La naturaleza jamás nos podrá dar las palabras del Evangelio según San Juan, capítulo 3: “De tal manera amó Dios al mundo, que ha dado a su Hijo unigénito, para que todo aquel que en Él cree, no se pierda, mas tenga vida eterna”. La natu­raleza nos muestra leyes cuya contra­vención trae castigo, pero nunca dice en qué forma podemos evitarlo.

En cierta ocasión escuché a un hom­bre de negocios
narrar como ilustración el caso siguiente que sucedió en su pueblo.

 

Al sobrino de un juez se le acusó de un delito, y el caso debía juzgarlo su tío. La sala del tribunal del pequeño pueblo estaba atestada de público, pues se pensó que, dado el cargo del tío, al joven se le soltaría con apenas una reprimenda. Las pruebas pronto establecieron la culpabilidad del mozo. En medio de un profundo silencio, el juez, dirigién­dose al acusado, dijo: “Joven, tú más que nadie has debido respetar la ley, dadas las funciones de tu tío. En lugar de hacerlo, la has quebrantado. Te condeno a pagar la mayor multa que me autoriza la ley a imponer. ‘‘

Él público quedó atónito, y el joven parecía desear que se lo tragase la tierra. Pero, el anciano se levantó a la vista de todos. Quitándose la toga de magis­trado, se sentó al lado del sobrino. Sacando de su cartera el importe de la multa, el tío lo entregó al secretario del tribunal.

Volviéndose a los asombrados espec­tadores, les dijo: “Esto es lo que Dios ha hecho por mí. Me sentenció al juicio eterno, como pecador culpable que había violado sus leyes. Luego, en la persona de Cristo su Hijo, se despojó de su gloria, tomó mi lugar, y pagó en la cruz la pena misma a que sus propios labios me habían condenado”. Ha podido agregar que el grito de triunfo, “¡Consumado es!” fue el recibo del pecador por el pago aceptado.

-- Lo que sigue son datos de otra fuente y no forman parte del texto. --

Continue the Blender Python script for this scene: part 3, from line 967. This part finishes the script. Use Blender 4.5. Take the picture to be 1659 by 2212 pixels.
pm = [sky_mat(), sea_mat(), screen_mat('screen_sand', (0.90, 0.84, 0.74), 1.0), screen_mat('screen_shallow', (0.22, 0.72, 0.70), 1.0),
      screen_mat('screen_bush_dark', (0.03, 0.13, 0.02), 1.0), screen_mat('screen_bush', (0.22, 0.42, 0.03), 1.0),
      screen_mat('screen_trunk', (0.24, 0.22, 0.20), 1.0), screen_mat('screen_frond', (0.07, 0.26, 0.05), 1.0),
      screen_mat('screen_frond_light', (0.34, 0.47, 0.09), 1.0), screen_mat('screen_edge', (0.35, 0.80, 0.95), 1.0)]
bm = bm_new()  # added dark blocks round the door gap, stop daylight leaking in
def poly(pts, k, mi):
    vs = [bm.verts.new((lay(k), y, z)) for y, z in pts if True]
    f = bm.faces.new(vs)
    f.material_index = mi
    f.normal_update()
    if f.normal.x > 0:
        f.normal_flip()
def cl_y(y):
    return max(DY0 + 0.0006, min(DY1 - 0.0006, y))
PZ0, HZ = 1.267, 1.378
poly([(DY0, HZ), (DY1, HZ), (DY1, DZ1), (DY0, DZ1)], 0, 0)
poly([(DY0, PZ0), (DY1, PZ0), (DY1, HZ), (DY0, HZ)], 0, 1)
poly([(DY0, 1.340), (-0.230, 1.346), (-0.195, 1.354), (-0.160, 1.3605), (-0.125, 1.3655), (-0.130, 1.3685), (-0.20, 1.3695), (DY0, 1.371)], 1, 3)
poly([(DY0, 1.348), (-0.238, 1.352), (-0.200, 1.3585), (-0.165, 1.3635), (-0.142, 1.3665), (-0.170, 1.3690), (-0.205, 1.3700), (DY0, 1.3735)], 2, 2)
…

¿No quieres, ahora mismo, en forma muy sencilla, poner tu confianza en Cristo? Acéptale como tu sustituto, tu Salvador y Señor. Haz tuyas las palabras de Isaías 53.5, que son:

Él herido fue por nuestras rebeliones,
molido por nuestros pecados:
el castigo de nuestra paz fue sobre él,
y por su llaga fuimos nosotros curados.